Еще елозили внутри кольца окружения фашистские танковые и гренадерские дивизии, еще слали им транспортные «юнкерсы» с продовольствием, боеприпасами и ненужными железными крестами; еще бессонные, обмороженные, неистовые танкисты Рыбалко дрались и умирали в ледяных, просвистанных январской стужей полях, а исход сражения уже был предрешен.
Москва, поздравляя танкистов с блестящей победой, отметила их заслуги: командарм награждался высшим полководческим орденом — Суворова 1-й степени, постановлением Совнаркома ему присваивалось очередное звание. Многие командиры, политработники, солдаты получили ордена и медали.
Так уж случилось: за Россошь — награды, за Харьков — кара…

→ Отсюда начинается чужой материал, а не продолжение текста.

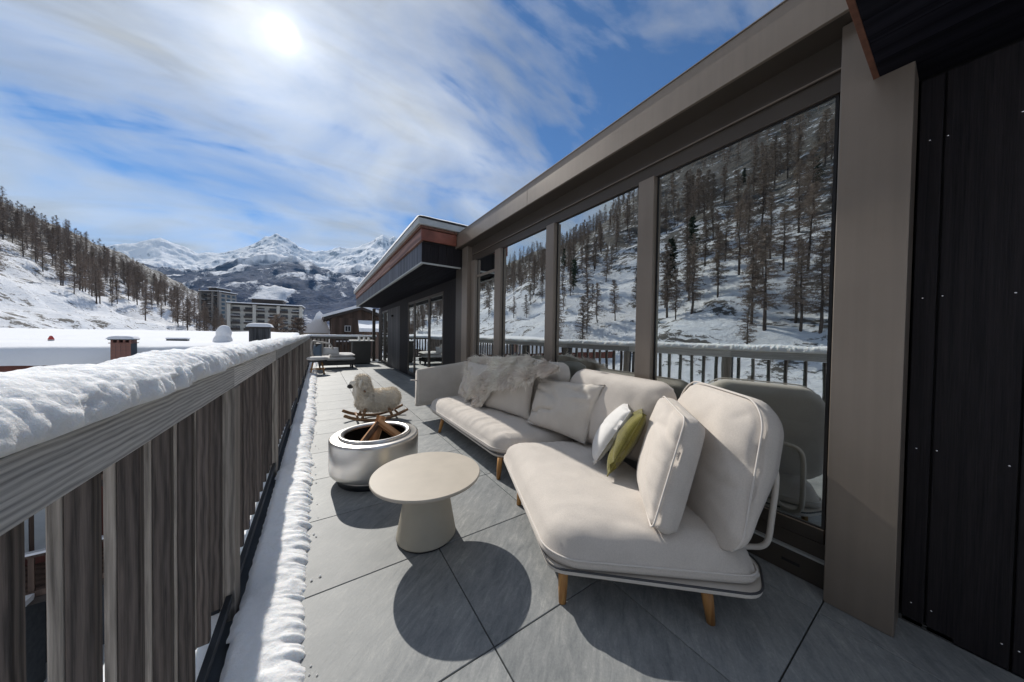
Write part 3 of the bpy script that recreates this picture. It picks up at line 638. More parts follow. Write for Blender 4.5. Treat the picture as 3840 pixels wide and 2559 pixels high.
def cushion(name, Q, thick, mat, parent=None, kind='box', crown=0.05, r=0.05, corner=0.07, n=30, wr=0.004, seed=0, back_crown=None, pleat=None, pipe=None, folds=None, sag=0.0, pipe_z=0.55, low=False, taper=False):
    """Q: 4 corners of the front face (world), ccw seen from the front; body extends behind by thick."""
    Q = [Vector(q) for q in Q]; nrm = ((Q[1]-Q[0]).cross(Q[3]-Q[0])+(Q[2]-Q[3]).cross(Q[2]-Q[1])).normalized()
    a = ((Q[1]-Q[0]).length+(Q[2]-Q[3]).length)/4; b = ((Q[3]-Q[0]).length+(Q[2]-Q[1]).length)/4; t = thick/2
    V, Fc = rounded_box(a, b, t, r, n, 6); out = []
    bc = crown*0.6 if back_crown is None else back_crown
    def place(x, y, z):
        return bil(Q, (x/a+1)/2, (y/b+1)/2)+nrm*(z-(0 if kind == 'knife' else t))
    for (x, y, z) in V:
        u, v, w = x/a, y/b, z/t
        if kind == 'knife':
            e = max(0, 1-u*u)*max(0, 1-v*v); prof = e**0.42
            zz_ = w*t*prof
            k = 0.06
            xx = x*(1-k*(1-v*v)*abs(u)**3); yy = y*(1-k*(1-u*u)*abs(v)**3)
        else:
            # round plan corners and edges
            cx, cy = max(0, abs(x)-(a-corner)), max(0, abs(y)-(b-corner)); xx, yy = x, y
            d = math.hypot(cx, cy)
            if cx > 0 and cy > 0:
                m_ = max(cx, cy); s_ = m_/d if d > 0 else 1
                xx = math.copysign(a-corner+cx*s_, x); yy = math.copysign(b-corner+cy*s_, y)
                edge = m_/corner
            else: edge = max(cx, cy)/corner
            ed = max(0, (edge*corner-(corner-r))/r) if r > 0 else 0      # 0..1 inside the edge radius
            drop = 1-math.sqrt(max(0, 1-ed*ed))
            flat = t-min(r, t*0.94)
            zz_ = math.copysign(flat+(abs(z)-flat)*(1-drop), z) if abs(w) > 0.99 else z*(1.0 if True else 0)
            inset = 0.0
            if abs(w) < 0.99 and r > 0:  # sides bulge outwards
                bul = 0.010*(1-w*w)
                xx += math.copysign(bul, x)*(abs(u) > 0.999); yy += math.copysign(bul, y)*(abs(v) > 0.999)
                zz_ = z*(flat/t) if r > 0.7*t else z*(0.25+0.75*flat/t)
            cr = crown if w > 0 else bc
            if abs(w) > 0.99: zz_ += math.copysign(cr*max(0, 1-u**4)*max(0, 1-v**4)*(1-drop), w)
            if low:
                eh = 0.30*2*t
                if w > 0.99: zz_ = -t+eh+(2*t-eh)*math.sqrt(max(0, 1-ed*ed))+crown*max(0, 1-u**4)*max(0, 1-v**4)*(1-drop)
                elif w < -0.99: zz_ = -t
                else: zz_ = -t+eh*(w+1)/2
            if taper: zz_ = t-(t-zz_)*(0.16+0.84*min(1, (v+1)/1.2)**0.8)
            if sag and w > 0.99: zz_ -= sag*max(0, 1-(u*1.6)**2)*max(0, 1-(v*1.5)**2)
        p = place(xx, yy, zz_)
        if w > 0.99 or kind == 'knife':
            q = Vector((xx*5+seed*3.1, yy*5+seed*1.7, w*1.3+seed))
            d = wr*(noise.noise(q)*1.5+noise.noise(q*2.3)*0.8)
            s = noise.noise(Vector((xx*3.2+yy*7.5+seed, yy*2.2-seed, 4.0))); d += wr*1.6*max(0, s-0.05); cs = noise.noise(Vector((xx*2.6+yy*4.4+seed*2, yy*3.0-xx*1.2, seed))); mk = max(0, noise.noise(Vector((xx*2.1-seed, yy*2.1, 3.0)))+0.12); d -= wr*3.2*max(0, 1-abs(cs)*11)*min(1, mk*3)
            p += nrm*d*(1 if w > 0 else -1)
        if pleat and w > 0.99:      # short gathers along one edge
            side, amp, freq, depth = pleat
            q = {'v0': (v+1)/2, 'v1': (1-v)/2, 'u0': (u+1)/2, 'u1': (1-u)/2}[side]; along = (xx if side[0] == 'v' else yy)
            if q < depth:
                k_ = math.sin(math.pi*q/depth)**0.6
                ph = along*freq+2.2*noise.noise(Vector((along*6, seed, 0))); mod = 0.45+0.9*max(0, noise.noise(Vector((along*3.3, seed+5, 0)))+0.35)
                p += nrm*amp*k_*mod*(abs(math.sin(ph))**0.5-0.7)
        if folds and w > 0:
            for (fu, fv, du, dv, amp, wd) in folds:
                dd = ((u-fu)*dv-(v-fv)*du)/wd; ll = ((u-fu)*du+(v-fv)*dv)
                p += nrm*amp*math.exp(-dd*dd)*math.exp(-(ll*2.2)**2)
        out.append(p)
    mb = MB(); mb.add(out, Fc); o = mb.build(name, mat, parent, True)
    if pipe is not None and kind == 'box':
        for zp in ([pipe_z] if isinstance(pipe_z, float) else pipe_z):
            path = []
            aa, bb, cc = a+0.004, b+0.004, corner
            K = 9
            for (sx, sy, a0) in ((1, -1, -90), (1, 1, 0), (-1, 1, 90), (-1, -1, 180)):
                for i in range(K+1):
                    an = R(a0+90*i/K); path.append(place(sx*(aa-cc)+cc*math.cos(an), sy*(bb-cc)+cc*math.sin(an), t*zp))
            full = []
            for i in range(len(path)):
                p, q = path[i], path[(i+1) % len(path)]; L_ = (q-p).length; k_ = max(1, int(L_/0.03)); full += [p.lerp(q, j/k_) for j in range(k_)]
            MB().tube(full, 0.0042, 6, False, 0, True).build('piping', pipe, o, True)
    if kind == 'knife':
        path = []
        for i in range(120):
            s = i/120*4; k = int(s); f_ = (s-k)*2-1
            u, v = ((f_, -1), (1, f_), (-f_, 1), (-1, -f_))[k]
            kk = 0.06; xx = a*u*(1-kk*(1-v*v)*abs(u)**3); yy = b*v*(1-kk*(1-u*u)*abs(v)**3)
            path.append(place(xx*1.004, yy*1.004, 0))
        MB().tube(path, 0.003, 6, False, 0, True).build('seam', mat, o, True)
    return o
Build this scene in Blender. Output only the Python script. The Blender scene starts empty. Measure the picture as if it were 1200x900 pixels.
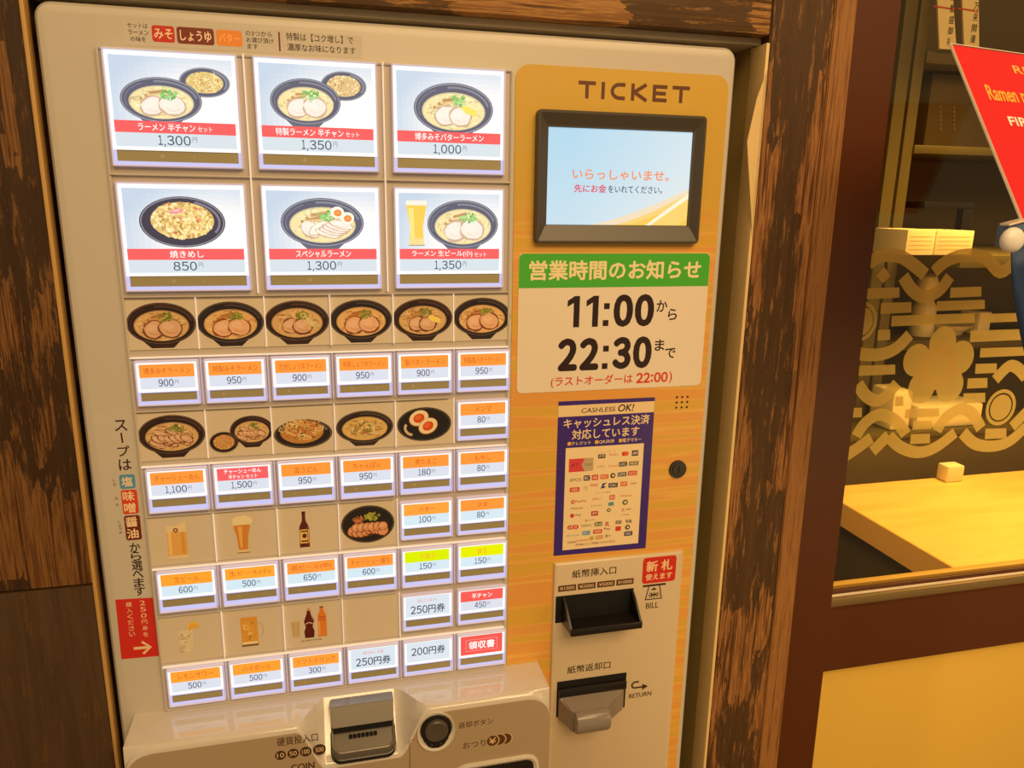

Под Харьковом не военное счастье изменило — кончился запас выносливости, наступило перенапряжение всех сил. «Моторесурсы отработали», — как говорят танкисты. В корпусах, где полный комплект танков составляет сотни машин, — оставались считанные «тридцатьчетверки». Танкисты, пехотинцы были на пределе физических и духовных сил.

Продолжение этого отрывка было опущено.